Teamwork is often spoken about in leadership circles, but seldom does an example of it avail itself more than in the recent release of a book titled The Boys in a Boat by Daniel James Brown. Brown tells the story of Joe Rantz and his fellow crew members, in their eight-oared racing shell, coming together as a team in their epic quest for a gold medal at the 1936 Berlin Olympics.

One clear impression I had about rowing when reading the book was the depth of challenges—what Brown calls “paradoxes” —involved in performing as a team back in 1936 and today. The racing shell is powered by large and physically powerful men and women, but it is commanded, controlled and directed by the smallest and least powerful person in the boat—the coxswain, who nowadays is often a woman managing an otherwise male crew. In 1936, the coxswain was a man called Bobby Moch. Whoever the coxswain is, he or she has to be an integral part of the team and understand how everyone is performing moment to moment, while not losing sight that he or she is part of the team as well. Coxswains must use empathy, knowing how each individual is experiencing  their performance and supporting and enhancing this effort for all eight members so that they move as one in their goal to glide through the water as quickly as possible.

The challenge facing the team of nine is to perform a complicated sequence of movements, which each member must execute with precise skill, knowing that as they increase their speed, the task becomes exponentially more difficult as the stroke rate increases. As the boat goes faster, the harder it is to row well. Brown points out that rowing at the beat of 36 strokes per minute is so much more challenging than at a beat of 26. As the speed increases, the penalty for any technical miscues can be devastating: an oar touching the water a fraction of a second too early or too late; one crew member not breaking his arms at the right point in stroke; rowing out of unison as a boatful of individuals, not as a synchronized crew. The crew must exert the required amount of effort together and peak, as an orchestra crescendos in a musical score.

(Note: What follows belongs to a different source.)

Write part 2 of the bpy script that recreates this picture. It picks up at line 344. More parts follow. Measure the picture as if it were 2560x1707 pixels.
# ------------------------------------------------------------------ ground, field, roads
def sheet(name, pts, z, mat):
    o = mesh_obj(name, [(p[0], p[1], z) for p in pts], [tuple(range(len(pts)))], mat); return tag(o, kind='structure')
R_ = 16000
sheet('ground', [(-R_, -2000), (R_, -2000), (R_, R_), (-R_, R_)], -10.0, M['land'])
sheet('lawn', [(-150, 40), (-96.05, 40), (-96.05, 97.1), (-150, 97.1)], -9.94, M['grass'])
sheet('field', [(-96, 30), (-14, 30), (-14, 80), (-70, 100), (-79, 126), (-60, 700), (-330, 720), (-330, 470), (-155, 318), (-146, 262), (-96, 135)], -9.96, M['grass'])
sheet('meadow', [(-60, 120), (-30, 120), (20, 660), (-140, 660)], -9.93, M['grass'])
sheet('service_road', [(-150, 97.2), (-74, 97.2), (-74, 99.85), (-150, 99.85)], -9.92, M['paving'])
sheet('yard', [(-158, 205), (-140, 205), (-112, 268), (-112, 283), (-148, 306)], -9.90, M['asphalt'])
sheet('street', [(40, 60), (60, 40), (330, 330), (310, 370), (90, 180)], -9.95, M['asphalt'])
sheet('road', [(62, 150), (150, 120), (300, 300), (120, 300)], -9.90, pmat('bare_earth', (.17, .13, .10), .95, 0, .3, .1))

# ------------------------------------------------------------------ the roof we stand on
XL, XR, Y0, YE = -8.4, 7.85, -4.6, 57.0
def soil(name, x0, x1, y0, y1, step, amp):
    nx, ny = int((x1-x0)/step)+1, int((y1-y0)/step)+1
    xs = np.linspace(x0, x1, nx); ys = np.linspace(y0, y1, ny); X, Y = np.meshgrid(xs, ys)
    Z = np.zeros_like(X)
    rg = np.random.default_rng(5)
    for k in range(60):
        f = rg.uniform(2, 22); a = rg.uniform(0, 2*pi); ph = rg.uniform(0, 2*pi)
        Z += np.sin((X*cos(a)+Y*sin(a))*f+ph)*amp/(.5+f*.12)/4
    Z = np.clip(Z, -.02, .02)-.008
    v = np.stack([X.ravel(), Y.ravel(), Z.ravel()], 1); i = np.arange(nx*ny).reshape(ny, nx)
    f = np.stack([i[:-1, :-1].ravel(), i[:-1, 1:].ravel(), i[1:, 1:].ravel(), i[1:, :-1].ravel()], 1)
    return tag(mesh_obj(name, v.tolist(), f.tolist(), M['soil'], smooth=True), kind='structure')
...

All of these challenges are subsumed into the biggest challenge for a team: the psychological challenge. Individually, the members in the boat have strong egos, healthy self-esteem and self-confidence, abundant self-reliance and independence, and enormous willpower. They must be resilient, not only to the pain required in the effort, but resilient to the frustration of sitting in a long, narrow boat and dealing with others. It requires the complete abandonment of the self. No member is the star of the team. Rowers and the coxswain exhibit a perfectly synchronized flow of collective muscles and sounds: a collective will focused on the goal of propelling the boat through the water with the machine-like movement of the oars.  They must perform as a crew, with each adapting to the strengths and shortcomings of the other. The long-armed member must adjust to the stronger back of another member. Each needs to suppress their individual egos for the sake of the whole. Each must empathize with the other’s point of view, discerning what is needed and quickly adjust. Each has to open their heart to every other member and be willing to get past their own feelings of disappointment. Each has to give themselves up for the entire crew’s effort, rowing as the extension of the teammate, in front and behind. To do this requires puncturing the gateway of humility.

 

Watch highlights of rowing action at the 1936 Summer Olympics in Berlin.

 

For the gold medal victory at the 1936 Berlin Olympics, everything converged: the right skills; the perfect boat (Husky Clipper)—sleek, balanced and wickedly fast; a winning strategy at both long and short distances; the ideal coxswain with the right attitude; and everyone pulling his own weight as if hearts and minds were one.

Connecting The Boys in a Boat and crew to the world of business is an easy association. Teamwork is so much more powerful for goal accomplishment than a collection of strong individuals. As a leadership coach, I help executives stay mindful of the impact they are having in terms of influencing others, exhibiting exemplary team behavior and avoiding pitting one member of the team against another to induce a desired behavioral outcome.

In a company, we are all in the same boat, and what can be achieved and accomplished working as a team is greater than any effort of an individual in a group.